**Prompt:** Go through the material and pull out every line with the string "this" in it.

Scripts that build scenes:

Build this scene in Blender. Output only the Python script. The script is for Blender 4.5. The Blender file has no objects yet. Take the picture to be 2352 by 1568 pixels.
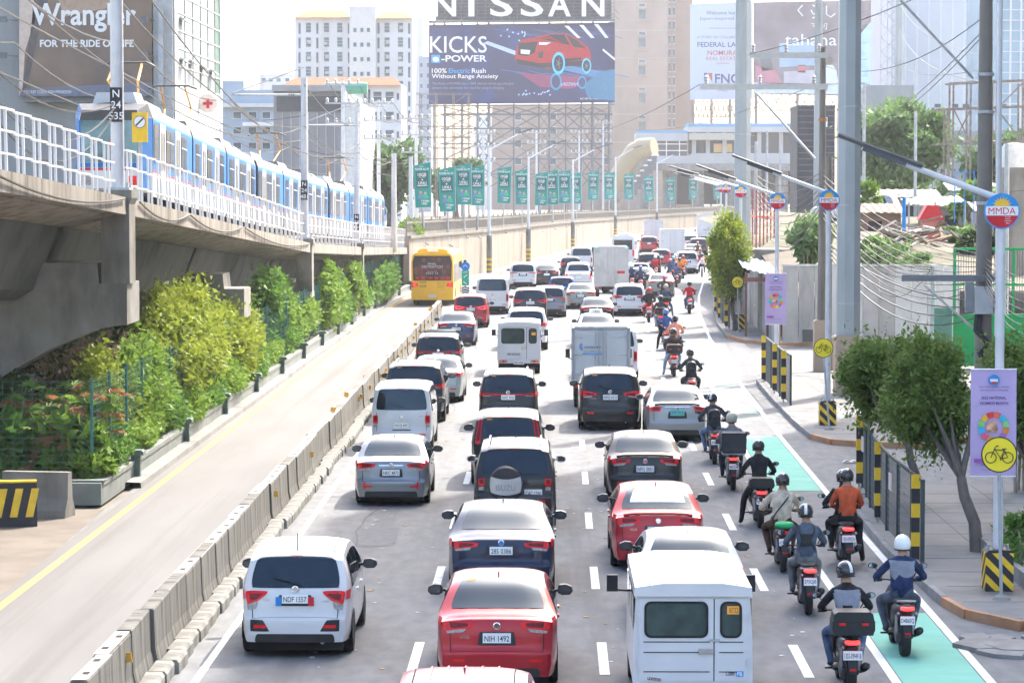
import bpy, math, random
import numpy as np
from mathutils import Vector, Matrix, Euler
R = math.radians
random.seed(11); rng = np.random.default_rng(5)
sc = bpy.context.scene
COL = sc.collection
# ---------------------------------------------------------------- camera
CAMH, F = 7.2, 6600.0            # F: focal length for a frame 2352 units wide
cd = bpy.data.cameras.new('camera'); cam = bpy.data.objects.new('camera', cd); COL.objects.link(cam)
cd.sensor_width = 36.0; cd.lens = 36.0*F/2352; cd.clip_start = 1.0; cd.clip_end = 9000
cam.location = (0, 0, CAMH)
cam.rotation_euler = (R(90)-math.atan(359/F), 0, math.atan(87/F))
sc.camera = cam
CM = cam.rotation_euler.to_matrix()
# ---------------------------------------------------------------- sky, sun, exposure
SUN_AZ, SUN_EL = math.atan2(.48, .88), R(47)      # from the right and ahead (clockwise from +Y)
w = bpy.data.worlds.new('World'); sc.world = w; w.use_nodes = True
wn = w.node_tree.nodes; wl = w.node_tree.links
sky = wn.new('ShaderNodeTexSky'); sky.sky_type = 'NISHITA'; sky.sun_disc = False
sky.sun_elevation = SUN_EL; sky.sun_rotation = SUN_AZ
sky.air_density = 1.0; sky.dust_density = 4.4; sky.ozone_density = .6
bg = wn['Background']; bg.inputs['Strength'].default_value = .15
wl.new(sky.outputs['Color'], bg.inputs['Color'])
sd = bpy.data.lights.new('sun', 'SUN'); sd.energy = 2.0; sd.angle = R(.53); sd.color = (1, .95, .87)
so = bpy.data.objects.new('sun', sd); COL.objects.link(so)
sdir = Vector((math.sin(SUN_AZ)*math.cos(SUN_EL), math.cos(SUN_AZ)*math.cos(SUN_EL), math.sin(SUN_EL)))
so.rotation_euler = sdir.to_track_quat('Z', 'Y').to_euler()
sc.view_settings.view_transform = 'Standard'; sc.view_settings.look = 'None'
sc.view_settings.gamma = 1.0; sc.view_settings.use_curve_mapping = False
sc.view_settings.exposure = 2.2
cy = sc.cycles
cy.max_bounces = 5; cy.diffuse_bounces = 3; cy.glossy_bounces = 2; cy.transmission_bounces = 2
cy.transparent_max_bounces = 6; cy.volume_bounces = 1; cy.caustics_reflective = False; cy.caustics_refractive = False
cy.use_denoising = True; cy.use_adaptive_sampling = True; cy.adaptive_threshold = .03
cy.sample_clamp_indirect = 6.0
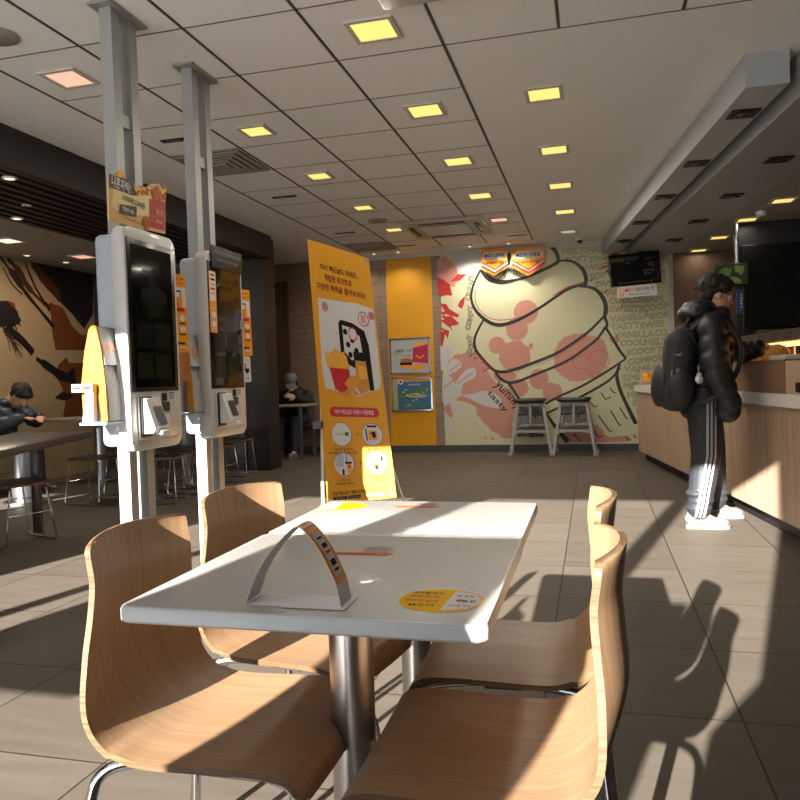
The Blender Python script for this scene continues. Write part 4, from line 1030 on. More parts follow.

**Written answer:**
Build this scene in Blender. Output only the Python script. The script is for Blender 4.5. The Blender file has no objects yet. Take the picture to be 2352 by 1568 pixels.
The Blender Python script for this scene continues. Write part 4, from line 1030 on. More parts follow.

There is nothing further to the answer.